In our initial opinion, we affirmed the district court's implicit holding that the recently amended rule 17-4.090(1) was relevant state law under 40 C.F.R. § 144.37(d). See LEAF, II F.3d at 1584. Rule 17-4.090(1), now transferred to Rule 62-4.090 (1), governed the continuance of expiring licenses in the context of Florida's underground injection control program:
When the application for renewal is timely and sufficient, the existing permit shall remain in effect until the renewal application has been finally acted upon by the Department or, if there is court review of the Department's final agency action, until a later date is required by Section 120.60, F.S.
Rule 17-4.090(1) (emphasis added).
In the initial appeal, we concluded that the proper construction of section 120.60(6) and rule 17-4.090(1) was a question of state law, and we noted that no Florida state court yet had addressed the question. Consequently, we certified the following question to the Supreme Court of Florida:
UNDER EXISTING FLORIDA LAW, NOT LIMITED TO THE STATE'S EPA-APPROVED UNDERGROUND INJECTION CONTROL PROGRAM, WHERE A HOLDER OF AN EXPLORATORY WELL CONSTRUCTION AND TESTING PERMIT HAS MADE A TIMELY APPLICATION FOR AN INJECTION WELL OPERATING PERMIT, DOES THE CONSTRUCTION AND TESTING PERMIT CONTINUE IN EFFECT PAST ITS EXPIRATION DATE UNTIL THE FLORIDA DEPARTMENT OF ENVIRONMENTAL REGULATION HAS ACTED ON THE PENDING APPLICATION?
LEAF II, 10 F.3d at 1584-85. The Florida Supreme Court adopted a "plain meaning" interpretation of section 120.60(6) and rule 171.090 (1), and answered our certified question in the negative:
We reject the [FDER's] argument that because a construction permit usually includes authority to operate for a short period of time, this means that applying for an operating permit is the equivalent of seeking renewal of a construction permit. Thus, we hold that neither section 120.60(6) nor rule 17-4.090(1) operates to extend the expiration date on a construction and testing permit when an application for an operating permit has been submitted.
Legal Envtl. Assistance Found., Inc. v. Board of County Comm'rs, 642 So.2d 1081, 1084 (Fla. 1994) (emphasis added).
The answer of the Florida Supreme Court to our certified question is dispositive of this appeal. Both parties agree that the Board operated its injection well beyond the expiration date of its construction and testing permit; the only dispute was whether Florida law authorized the FDER to continue the Board's construction and testing permit pending FDER review of the Board's application for an operating permit.
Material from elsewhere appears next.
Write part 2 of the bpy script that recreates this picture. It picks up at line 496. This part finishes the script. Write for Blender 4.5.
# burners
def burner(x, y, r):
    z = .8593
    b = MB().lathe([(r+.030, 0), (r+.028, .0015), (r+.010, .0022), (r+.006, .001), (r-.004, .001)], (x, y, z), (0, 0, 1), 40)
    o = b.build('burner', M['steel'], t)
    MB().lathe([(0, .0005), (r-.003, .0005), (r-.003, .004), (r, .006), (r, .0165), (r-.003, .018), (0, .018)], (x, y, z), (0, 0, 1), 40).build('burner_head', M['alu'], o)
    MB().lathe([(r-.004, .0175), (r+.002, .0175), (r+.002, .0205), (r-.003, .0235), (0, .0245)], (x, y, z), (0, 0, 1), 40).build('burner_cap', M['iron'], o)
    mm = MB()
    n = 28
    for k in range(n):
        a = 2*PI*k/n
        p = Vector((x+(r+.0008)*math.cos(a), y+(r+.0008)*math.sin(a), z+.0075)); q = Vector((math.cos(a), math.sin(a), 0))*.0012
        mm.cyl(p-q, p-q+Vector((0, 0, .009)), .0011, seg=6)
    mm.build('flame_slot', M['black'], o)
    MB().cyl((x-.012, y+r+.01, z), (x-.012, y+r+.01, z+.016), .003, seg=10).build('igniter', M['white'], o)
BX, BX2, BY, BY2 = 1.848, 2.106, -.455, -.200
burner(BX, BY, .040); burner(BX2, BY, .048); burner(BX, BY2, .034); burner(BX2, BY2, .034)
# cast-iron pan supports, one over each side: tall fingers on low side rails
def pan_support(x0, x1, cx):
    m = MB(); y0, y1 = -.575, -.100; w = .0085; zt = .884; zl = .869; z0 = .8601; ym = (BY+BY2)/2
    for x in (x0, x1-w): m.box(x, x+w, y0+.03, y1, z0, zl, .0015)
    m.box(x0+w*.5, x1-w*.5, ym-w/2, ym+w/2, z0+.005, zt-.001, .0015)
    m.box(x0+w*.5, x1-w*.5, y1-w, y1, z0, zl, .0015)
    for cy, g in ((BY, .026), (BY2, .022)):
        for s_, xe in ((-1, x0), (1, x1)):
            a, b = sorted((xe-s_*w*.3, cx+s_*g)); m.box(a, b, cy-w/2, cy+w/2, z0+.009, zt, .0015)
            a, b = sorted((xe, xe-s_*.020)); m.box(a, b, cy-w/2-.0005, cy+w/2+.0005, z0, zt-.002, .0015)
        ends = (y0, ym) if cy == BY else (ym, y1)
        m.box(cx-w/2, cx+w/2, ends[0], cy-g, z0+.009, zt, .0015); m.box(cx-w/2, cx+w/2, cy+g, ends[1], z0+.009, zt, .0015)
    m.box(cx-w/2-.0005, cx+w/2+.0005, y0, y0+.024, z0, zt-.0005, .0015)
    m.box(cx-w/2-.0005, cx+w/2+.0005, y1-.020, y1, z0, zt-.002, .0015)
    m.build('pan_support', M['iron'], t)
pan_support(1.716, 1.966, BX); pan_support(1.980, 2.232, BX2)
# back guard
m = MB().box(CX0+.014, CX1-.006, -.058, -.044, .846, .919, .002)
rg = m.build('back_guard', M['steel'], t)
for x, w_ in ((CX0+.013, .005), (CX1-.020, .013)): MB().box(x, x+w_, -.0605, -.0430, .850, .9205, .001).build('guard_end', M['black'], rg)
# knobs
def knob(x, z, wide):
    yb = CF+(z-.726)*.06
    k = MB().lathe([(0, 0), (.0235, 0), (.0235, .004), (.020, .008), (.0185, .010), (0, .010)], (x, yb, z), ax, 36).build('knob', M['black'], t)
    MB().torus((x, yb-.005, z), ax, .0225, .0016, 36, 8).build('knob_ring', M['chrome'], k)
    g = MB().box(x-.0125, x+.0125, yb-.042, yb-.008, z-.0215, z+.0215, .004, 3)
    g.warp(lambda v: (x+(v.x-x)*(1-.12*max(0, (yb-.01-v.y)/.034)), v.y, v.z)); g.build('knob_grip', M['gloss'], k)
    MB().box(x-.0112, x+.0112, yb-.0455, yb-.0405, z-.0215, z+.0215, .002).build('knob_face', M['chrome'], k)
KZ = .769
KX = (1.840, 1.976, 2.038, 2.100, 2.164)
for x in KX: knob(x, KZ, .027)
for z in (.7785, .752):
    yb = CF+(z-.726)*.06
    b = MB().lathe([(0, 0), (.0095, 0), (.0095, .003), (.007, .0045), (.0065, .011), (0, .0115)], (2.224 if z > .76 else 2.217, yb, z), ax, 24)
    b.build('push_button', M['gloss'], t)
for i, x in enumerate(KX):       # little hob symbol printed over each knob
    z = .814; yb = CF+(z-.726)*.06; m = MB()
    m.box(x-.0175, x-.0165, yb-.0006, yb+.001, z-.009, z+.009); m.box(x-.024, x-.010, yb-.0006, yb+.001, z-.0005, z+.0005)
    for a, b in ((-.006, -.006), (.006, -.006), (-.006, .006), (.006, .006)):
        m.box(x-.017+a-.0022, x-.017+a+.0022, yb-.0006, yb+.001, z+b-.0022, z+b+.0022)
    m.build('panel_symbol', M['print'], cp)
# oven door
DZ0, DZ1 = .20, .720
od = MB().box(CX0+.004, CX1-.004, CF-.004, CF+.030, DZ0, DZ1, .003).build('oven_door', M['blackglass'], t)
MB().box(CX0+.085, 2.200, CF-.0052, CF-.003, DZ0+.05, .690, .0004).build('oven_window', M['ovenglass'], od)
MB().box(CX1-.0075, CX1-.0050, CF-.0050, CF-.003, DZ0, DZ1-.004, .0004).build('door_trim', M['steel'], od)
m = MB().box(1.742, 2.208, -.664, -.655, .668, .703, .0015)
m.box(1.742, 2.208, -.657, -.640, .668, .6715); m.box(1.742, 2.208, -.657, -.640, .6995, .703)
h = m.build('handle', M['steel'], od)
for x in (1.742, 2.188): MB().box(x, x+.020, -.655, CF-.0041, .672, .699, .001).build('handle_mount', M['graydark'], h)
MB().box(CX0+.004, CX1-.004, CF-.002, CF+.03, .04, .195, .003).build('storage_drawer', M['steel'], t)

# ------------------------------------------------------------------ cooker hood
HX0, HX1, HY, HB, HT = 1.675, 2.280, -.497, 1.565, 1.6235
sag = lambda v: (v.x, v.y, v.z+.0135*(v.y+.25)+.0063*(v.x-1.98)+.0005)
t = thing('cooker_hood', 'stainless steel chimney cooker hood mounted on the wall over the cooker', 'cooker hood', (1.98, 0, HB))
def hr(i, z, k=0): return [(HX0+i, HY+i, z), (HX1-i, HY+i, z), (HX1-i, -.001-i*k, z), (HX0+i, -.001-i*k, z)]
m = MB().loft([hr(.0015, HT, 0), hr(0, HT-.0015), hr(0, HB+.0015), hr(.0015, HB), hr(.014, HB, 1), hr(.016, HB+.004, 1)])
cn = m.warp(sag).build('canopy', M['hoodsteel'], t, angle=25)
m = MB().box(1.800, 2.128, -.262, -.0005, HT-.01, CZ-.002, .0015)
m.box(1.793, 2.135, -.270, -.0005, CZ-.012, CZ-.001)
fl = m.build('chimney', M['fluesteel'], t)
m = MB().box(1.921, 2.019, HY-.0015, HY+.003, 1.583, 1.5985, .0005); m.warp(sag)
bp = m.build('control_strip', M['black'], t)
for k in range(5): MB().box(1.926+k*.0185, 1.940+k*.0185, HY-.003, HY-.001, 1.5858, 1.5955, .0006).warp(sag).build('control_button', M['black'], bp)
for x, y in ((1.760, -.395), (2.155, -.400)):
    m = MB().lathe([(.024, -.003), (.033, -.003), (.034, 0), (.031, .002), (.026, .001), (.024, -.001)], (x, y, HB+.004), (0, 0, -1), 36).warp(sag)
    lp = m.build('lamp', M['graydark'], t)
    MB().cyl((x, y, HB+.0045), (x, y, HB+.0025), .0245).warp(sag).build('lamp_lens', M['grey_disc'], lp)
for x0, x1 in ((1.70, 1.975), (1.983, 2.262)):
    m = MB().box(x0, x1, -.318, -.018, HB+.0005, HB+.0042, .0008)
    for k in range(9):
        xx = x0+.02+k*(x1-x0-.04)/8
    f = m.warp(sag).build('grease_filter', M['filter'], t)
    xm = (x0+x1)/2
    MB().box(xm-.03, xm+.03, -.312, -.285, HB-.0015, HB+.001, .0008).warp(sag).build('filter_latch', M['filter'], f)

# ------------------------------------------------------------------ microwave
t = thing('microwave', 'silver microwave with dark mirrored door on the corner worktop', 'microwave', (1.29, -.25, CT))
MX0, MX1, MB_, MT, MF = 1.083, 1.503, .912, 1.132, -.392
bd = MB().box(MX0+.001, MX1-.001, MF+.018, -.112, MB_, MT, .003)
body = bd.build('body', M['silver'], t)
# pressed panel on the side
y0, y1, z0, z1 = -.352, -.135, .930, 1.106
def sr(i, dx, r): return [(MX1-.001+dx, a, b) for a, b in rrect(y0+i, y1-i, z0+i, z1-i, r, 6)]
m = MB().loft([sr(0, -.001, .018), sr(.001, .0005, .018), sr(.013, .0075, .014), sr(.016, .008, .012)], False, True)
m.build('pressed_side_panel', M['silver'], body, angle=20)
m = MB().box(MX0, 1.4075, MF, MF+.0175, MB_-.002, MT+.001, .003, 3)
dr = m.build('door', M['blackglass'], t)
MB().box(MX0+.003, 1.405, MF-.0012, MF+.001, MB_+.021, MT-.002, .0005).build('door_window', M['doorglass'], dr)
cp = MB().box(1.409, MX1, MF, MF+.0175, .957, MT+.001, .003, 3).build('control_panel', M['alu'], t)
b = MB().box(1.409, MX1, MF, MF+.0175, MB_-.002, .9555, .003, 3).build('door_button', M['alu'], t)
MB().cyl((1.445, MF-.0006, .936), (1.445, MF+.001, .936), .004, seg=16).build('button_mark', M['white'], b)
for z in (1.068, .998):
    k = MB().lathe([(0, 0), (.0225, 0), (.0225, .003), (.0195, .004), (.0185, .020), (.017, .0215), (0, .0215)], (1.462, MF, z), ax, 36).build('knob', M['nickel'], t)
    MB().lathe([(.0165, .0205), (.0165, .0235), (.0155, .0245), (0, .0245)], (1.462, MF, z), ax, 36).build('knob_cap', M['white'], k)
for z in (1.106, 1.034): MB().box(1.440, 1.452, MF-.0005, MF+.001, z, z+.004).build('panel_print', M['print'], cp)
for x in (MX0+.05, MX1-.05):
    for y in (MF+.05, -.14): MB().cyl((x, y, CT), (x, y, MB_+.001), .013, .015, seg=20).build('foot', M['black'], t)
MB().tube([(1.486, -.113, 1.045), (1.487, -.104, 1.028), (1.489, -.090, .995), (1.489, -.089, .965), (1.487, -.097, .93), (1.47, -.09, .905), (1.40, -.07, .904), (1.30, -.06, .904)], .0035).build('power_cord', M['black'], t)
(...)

We conclude that the FDER was not so authorized and, thus, that the Board has been operating its injection well since December 21, 1988, without a permit.
Accordingly we REVERSE the district court in its decision to deny LEAF's motion for partial summary judgment and to grant the Board's motion for final summary judgment, and we REMAND the case to the district court for further proceedings consistent with the holding of the Florida Supreme Court, our prior opinion in LEAF II, and this opinion.